/ Modified sep 20, 2018 3:39 p.m.

Dwarf Planet Ceres Gaining New Attention From Scientists

A UA researcher says evidence of ice volcanoes on the surface make Ceres an interesting subject.

Ceres Scientists think material from ice volcanoes once flowed across some of Ceres' now-cratered surface. Image from NASA's Dawn spacecraft.
NASA/JPL-Caltech/UCLA/MPS/DLR/IDA

University of Arizona space scientists are giving an often-overlooked object in our solar system its moment in the spotlight.

UA Planetary researcher Michael Sori co-authored a study on the dwarf planet Ceres. It circles the sun in the asteroid belt, just beyond the orbit of Mars. But Ceres has been overlooked until recently.

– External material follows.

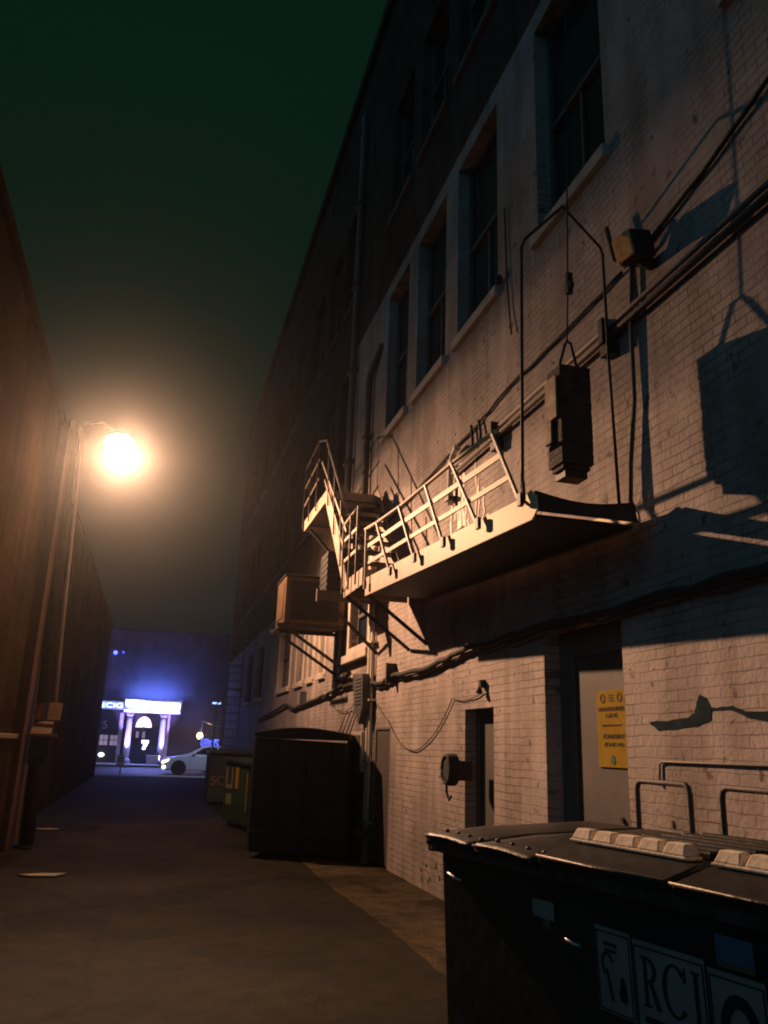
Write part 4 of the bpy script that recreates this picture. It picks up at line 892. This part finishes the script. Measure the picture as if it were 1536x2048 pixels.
for x0 in (-3.2, -2.55):
    w = fbp(MB().box(x0-.06, x0+.60, YB-.05, YB-.003, 1.14, 1.95).build('window', M['darkdoor'])); bpy.context.view_layer.update()
    ps = MB()
    for i in range(2):
        for j in range(2): ps.box(x0+.02+i*.27, x0+.26+i*.27, YB-.062, YB-.052, 1.22+j*.34, 1.52+j*.34)
    q = ps.build('pane', M['warm_win'], w); q.matrix_parent_inverse = w.matrix_world.inverted()
fbp(MB().box(-3.3, -1.95, YB-.05, YB-.003, .35, 1.0).build('lower_window', M['darkdoor']))
fbp(text('house_number', '5', M['portico'], on_front(-2.95, YB-.02, 2.47), .75, depth=.04))
# shop sign
sh_ = thing('shop_sign', 'lit white shop sign with block letters left of the portico', 'sign', loc=(-2.6, 57.6, 3.5))
place(MB().box(-3.45, -1.83, 57.62, YB-.004, 3.50, 4.02).build('sign_box', M['sign_face']), sh_)
place(text('lettering', 'ECIG', M['led_sign'], on_front(-2.66, 57.60, 3.74), .44, 1.36, depth=.03), sh_)
wl_ = thing('wall_lantern', 'small bright oval lamp low on the dark shop front', 'lamp', loc=(-2.95, 57.6, .6))
place(MB().lathe([(.03, -.17), (.11, -.08), (.12, .0), (.11, .08), (.03, .17)], (-2.95, 57.6, .62), 14, 'X').build('globe', M['white_lamp']), wl_)
place(MB().box(-3.0, -2.9, 57.68, YB-.003, .5, .72).build('bracket', M['darkdoor']), wl_)
for (x, y, z, s_, lab) in ((-2.85, YB-.1, 7.2, .14, 'bright blue window lamp high on the dark shop building'), (-2.35, YB-.1, 7.25, .07, 'faint blue window lamp right of the brighter one high on the shop building')):
    t = thing('blue_window_lamp', lab, 'lamp', 'blue lamps high on the shop building', loc=(x, y, z))
    place(MB().lathe([(.02, -s_), (s_*.8, -s_*.5), (s_, 0), (s_*.8, s_*.5), (.02, s_)], (x, y, z), 12).build('globe', M['blue_led'] if s_ > .1 else M['blue_led_lo']), t)
    place(MB().box(x-.03, x+.03, y+s_, YB-.002, z-.03, z+.03).build('bracket', M['darkdoor']), t)
pt = thing('planter', 'violet lit stone planter beside the right column of the portico', 'planter', loc=(.35, 56.7, .13))
place(MB().prism([(-.05, .135), (.62, .135), (.72, .68), (-.15, .68)], 56.45, 56.85, lambda u, v, q: (u, q, v)).build('pot', M['portico'], bevel=.03), pt)
fo = MB(); rnd = random.Random(9)
for k in range(120):
    c_ = Vector((rnd.uniform(-.1, .68), rnd.uniform(56.48, 56.82), rnd.uniform(.69, .95))); d = Vector((rnd.uniform(-1, 1), rnd.uniform(-1, 1), rnd.uniform(0, 1))).normalized()*.09; e2 = d.cross(Vector((0, 1, .3))).normalized()*.03
    fo.poly([c_, c_+d*.5+e2, c_+d, c_+d*.5-e2])
place(fo.build('leaves', M['greenbin']), pt)
# portico lights: violet uplights at the columns
def spot(name, loc, tgt, w, col, ang_, parent, size=.06, blend=.7):
    d = bpy.data.lights.new(name, 'SPOT'); d.energy = w; d.color = col; d.spot_size = math.radians(ang_); d.spot_blend = blend; d.shadow_soft_size = size
    o = bpy.data.objects.new(name, d); COL.objects.link(o); o.location = loc; o.rotation_euler = (Vector(tgt)-Vector(loc)).to_track_quat('-Z', 'Y').to_euler(); place(o, parent); return o
for x in (-1.42, .72):
    t = thing('column_uplight', 'violet floodlight at the foot of the left portico column' if x < 0 else 'violet floodlight at the foot of the right portico column', 'floodlight', 'floodlights at the portico columns', loc=(x, 56.4, .13))
    place(MB().box(x-.12, x+.12, 56.25, 56.45, .14, .26).build('housing', M['darkdoor'], bevel=.02), t)
    spot('uplight', (x+.02, 56.42, .36), (x, 57.25, 2.6), 2600, (.36, .25, 1.0), 42, t)
pd = bpy.data.lights.new('portico_glow', 'AREA'); pd.energy = 1300; pd.color = (.22, .27, 1.0); pd.shape = 'RECTANGLE'; pd.size = 3.4; pd.size_y = .4
po = bpy.data.objects.new('portico_glow', pd); COL.objects.link(po); po.location = (0, 56.80, 3.85); po.rotation_euler = (math.radians(68), 0, 0); place(po, fb)

ud = bpy.data.lights.new('canopy_bloom_fill', 'AREA'); ud.energy = 420; ud.color = (.12, .20, 1.0); ud.shape = 'RECTANGLE'; ud.size = 3.2; ud.size_y = .2  # unseen blue lamp added to imitate bloom above the canopy
uo = bpy.data.objects.new('canopy_bloom_fill', ud); COL.objects.link(uo); uo.location = (0, 57.1, 4.26); uo.rotation_euler = (math.radians(160), 0, 0); place(uo, fb)
# parked car, nose to the left
car = thing('car', 'white car crossing the end of the alley with its headlights on', 'car', loc=(2.8, 44.3, 0))
def crp(o): return place(o, car)
CX = .62; CY0, CY1 = 43.4, 45.15
side = [(0.0, .32), (.0, .55), (.06, .70), (.30, .80), (1.15, .95), (1.35, .99), (4.3, 1.0), (4.62, .92), (4.68, .60), (4.62, .30), (4.2, .22), (.3, .22)]
def loft(profile, wid, name, m, bevel=.04):
    b_ = MB(); n = len(profile); rings = []
    for s_ in (0, .06, .94, 1):
        ins = .10 if s_ in (0, 1) else 0
        y = lerp(CY0, CY1, s_); i = len(b_.v)
        for (a, h) in profile:
            hh = lerp(h, .6, ins*.35); aa = lerp(a, 2.3, ins*.5); b_.v.append((CX+aa, y, hh))
        rings.append(i)
    for k in range(3):
        for j in range(n): j2 = (j+1) % n; b_.f.append((rings[k]+j, rings[k]+j2, rings[k+1]+j2, rings[k+1]+j)); b_.sm.append(False)
    b_.f.append(tuple(rings[0]+j for j in range(n))); b_.sm.append(False); b_.f.append(tuple(rings[3]+j for j in reversed(range(n)))); b_.sm.append(False)
    return crp(b_.build(name, M[m], bevel=bevel))
loft(side, 1, 'body', 'car', .05)
cab0 = [(1.20, .97), (1.95, 1.36), (2.3, 1.43), (3.2, 1.43), (3.7, 1.36), (4.35, 1.0)]
def cabin(ins, prof, name, m, dz=0, hz=1.0, y0=CY0, y1=CY1):
    b_ = MB(); n = len(prof); i0 = len(b_.v)
    for s_, sg_ in ((0, 1), (1, -1)):
        for (a, h) in prof: b_.v.append((CX+a, lerp(y0, y1, s_)+sg_*(ins+.22*max(0, (h-.97))/.46), h+dz))
    b_.f.append(tuple(range(n))); b_.f.append(tuple(reversed(range(n, 2*n)))); b_.sm += [False, False]
    for j in range(n-1): b_.f.append((j, j+1, n+j+1, n+j)); b_.sm.append(False)
    b_.f.append((n-1, 0, n, 2*n-1)); b_.sm.append(False)
    return crp(b_.build(name, M[m], bevel=.03))
cabin(.10, cab0, 'cabin', 'car')
sw = MB(); 
for prof in ([(1.55, 1.01), (2.03, 1.31), (2.35, 1.37), (2.72, 1.375), (2.72, 1.01)], [(2.80, 1.01), (2.80, 1.375), (3.2, 1.37), (3.62, 1.30), (3.95, 1.03)]):
    sw.poly([(CX+a, CY0+.092+.22*max(0, (h-.97))/.46, h) for a, h in prof])
crp(sw.build('side_window', M['carglass']))
crp(MB().poly([(CX+1.26, CY0+.25, 1.005), (CX+1.93, CY0+.38, 1.352), (CX+1.93, CY1-.38, 1.352), (CX+1.26, CY1-.25, 1.005)]).build('windscreen', M['carglass']))
crp(MB().box(CX+1.50, CX+1.66, CY0-.12, CY0+.06, 1.0, 1.10).build('mirror', M['car'], bevel=.03))
dl_ = MB(); dl_.box(CX+2.74, CX+2.755, CY0-.004, CY0+.01, .34, .98); dl_.box(CX+1.42, CX+1.435, CY0-.004, CY0+.01, .45, .98)
crp(dl_.build('door_seams', M['tyre']))
for a in (.88, 3.72):
    for y, s_ in ((CY0, 1), (CY1, -1)):
        w = crp(MB().lathe([(.21, -.09), (.31, -.09), (.325, -.05), (.325, .09), (.2, .09)], (CX+a, y+.10*s_, .33), 24, 'Y').build('wheel', M['tyre'])); bpy.context.view_layer.update()
        rm = MB()
        rm.lathe([(.06, -.085*s_), (.06, -.10*s_)], (CX+a, y+.10*s_, .33), 12, 'Y')
        for k in range(5):
            t = 2*PI*k/5+.3; rm.bar((CX+a+.05*math.cos(t), y+.01*s_, .33+.05*math.sin(t)), (CX+a+.21*math.cos(t), y+.01*s_, .33+.21*math.sin(t)), .055, .02, (0, 1, 0))
        q = rm.build('rim', M['rim'], w); q.matrix_parent_inverse = w.matrix_world.inverted()
        if s_ == 1:
            n = 20; ar = MB().prism([(CX+a+.37*math.cos(2*PI*i/n), .34+.37*math.sin(2*PI*i/n)) for i in range(n)], CY0-.003, CY0+.02, lambda u, v, q: (u, q, v)); crp(ar.build('wheel_arch', M['tyre']))
crp(MB().prism([(.03, .56), (.10, .66), (.40, .76), (.36, .66), (.14, .56)], -.012, .06, lambda u, v, q: (CX+u, CY0+q, v)).build('headlight', M['head'], bevel=.01))
crp(MB().prism([(.03, .56), (.10, .66), (.40, .76), (.36, .66), (.14, .56)], -.06, .012, lambda u, v, q: (CX+u, CY1+q, v)).build('headlight', M['head'], bevel=.01))
crp(MB().lathe([(.085, -.02), (.085, .05)], (CX+.16, CY0, .36), 14, 'Y').build('fog_lamp', M['head']))
crp(MB().box(CX-.012, CX+.02, CY0+.3, CY1-.3, .36, .56).build('grille', M['tyre']))
# street sign on a post
sgn = thing('street_sign', 'small white street sign on a thin post at the kerb', 'sign', loc=(-1.2, 41.9, 0))
place(MB().tube([(-1.2, 41.9, .02), (-1.2, 41.9, .95)], .035, 8).build('post', M['rim']), sgn)
place(MB().box(-1.42, -1.07, 41.85, 41.865, .45, .92).build('plate', M['car'], bevel=.01), sgn)
place(MB().box(-1.36, -1.13, 41.843, 41.848, .62, .66).box(-1.36, -1.13, 41.843, 41.848, .72, .78).build('lettering', M['conduit_dark']), sgn)
# street lamps and mast beyond
sl = thing('street_light', 'cool bluish street light on a post where the alley meets the street', 'street lamp', loc=(2.9, 40.6, 0))
place(MB().tube([(2.88, 40.6, .02), (2.88, 40.6, 3.35)], .05, 8).build('post', M['rim']), sl)
place(MB().tube([(2.88, 40.6, 3.3), (2.95, 40.75, 3.45), (3.1, 41.0, 3.5)], .035, 8).build('arm', M['rim']), sl)
place(MB().box(2.72, 3.12, 40.9, 41.1, 3.40, 3.48).build('lamp_head', M['ice_lamp'], bevel=.02), sl)
spot('street_light_beam', (2.6, 41.0, 3.36), (1.9, 43.2, .6), 170, (.55, .63, 1.0), 120, sl, .15)
ol = thing('street_light', 'distant orange globe street lamp on a mast beside the car roof', 'street lamp', loc=(3.3, 62, 0))
YO = 56.2
place(MB().tube([(3.2, YO, .1), (3.2, YO, 3.0)], .05, 8).build('post', M['rim']), ol)
place(MB().lathe([(.03, -.2), (.14, -.14), (.19, 0), (.14, .14), (.03, .2)], (3.1, YO-.1, 2.0), 14).build('globe', M['orange']), ol)
place(MB().tube([(3.2, YO, 2.95), (3.9, YO, 2.72), (4.8, YO, 2.6)], .045, 8).build('arm', M['rim']), ol)
od = bpy.data.lights.new('globe_light', 'POINT'); od.energy = 60; od.color = (1, .6, .25); od.shadow_soft_size = .2
oo = bpy.data.objects.new('globe_light', od); COL.objects.link(oo); oo.location = (3.1, YO-.45, 2.0); place(oo, ol)
bs = thing('led_sign', 'blue dotted LED sign glowing just above the car roof', 'sign', loc=(3.7, 54, 1.6))
dots = MB(); rnd = random.Random(6)
for i in range(18):
    for j in range(8):
        if rnd.random() < .62: x = 3.08+i*.062; z = 1.30+j*.065; dots.box(x, x+.042, 53.96, 53.985, z, z+.045)
place(MB().box(3.0, 4.25, 53.99, 54.08, 1.22, 1.88).build('board', M['darkdoor']), bs)
place(dots.build('led_dots', M['blue_led']), bs)
place(MB().tube([(3.2, 54.03, .13), (3.2, 54.03, 1.22)], .04, 8).tube([(4.1, 54.03, .13), (4.1, 54.03, 1.22)], .04, 8).build('leg', M['rim']), bs)
# far steel ladder stair on the right wall
fl = thing('wall_ladder', 'far dim steel ladder with hoops fixed to the right wall beyond the bins', 'ladder', loc=(2.7, 30, 0))
ld_ = MB()
for x in (2.45, 2.95): ld_.bar((x, 30, .9), (x, 30, 5.6), .06, .06, (0, 1, 0))
k = 0
while .95+k*.28 < 5.5: ld_.bar((2.48, 30, .95+k*.28), (2.92, 30, .95+k*.28), .035, .035, (0, 1, 0)); k += 1
for z in (1.2, 3.2, 5.2): ld_.bar((2.95, 30, z), (3.31, 30, z), .05, .05, (0, 1, 0))
place(ld_.build('rails_and_rungs', M['conduit']), fl)
hp = MB()
for z in (2.6, 3.4, 4.2, 5.0): hp.tube([(2.45+.25-.30*math.cos(PI*i/8), 30-.55*math.sin(PI*i/8), z) for i in range(9)], .018, 6)
place(hp.build('hoops', M['conduit']), fl)

# ================================================================== night air
hz_ = MB().box(-62, 62, -32, 102, -1.0, 17.5).build('haze', bpy.data.materials.new('haze'))
tag(hz_, kind='stuff')
hm = hz_.data.materials[0]; hm.use_nodes = True; hn = hm.node_tree.nodes; hn.remove(hn['Principled BSDF'])
pv = hn.new('ShaderNodeVolumePrincipled'); pv.inputs['Color'].default_value = (.85, .85, .85, 1); pv.inputs['Density'].default_value = .00105; pv.inputs['Anisotropy'].default_value = .93
hm.node_tree.links.new(pv.outputs[0], hn['Material Output'].inputs['Volume'])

"The reason it hasn't been studied in the past is because we've only first arrived at Ceres with a spacecraft in 2015," said Sori.

NASA's Dawn spacecraft photographed Ceres in March of 2015. It was overshadowed by the New Horizons mission that took the first close-up pictures of Pluto a few months later.

Sori says Ceres shows evidence of cryovolcanic activity on its surface in the form of long-dormant ice volcanoes, making dwarf planets unexpectedly interesting subjects.

"I also think that they contain some processes that we see on the bigger planets with icy moons, so we can learn a lot about processes that go on throughout the solar system sometimes by studying these dwarf planets," he said.

Hints of cryovolcanism have also been seen from close-up pictures of Europa and Enceladus, moons orbiting Jupiter and Saturn respectively.

Sori and his colleagues think icy eruptions moved a smooth, magma-like mixture of rocks and ice across the surface of Ceres millions of years ago. The scientists' research was published in Nature Astronomy.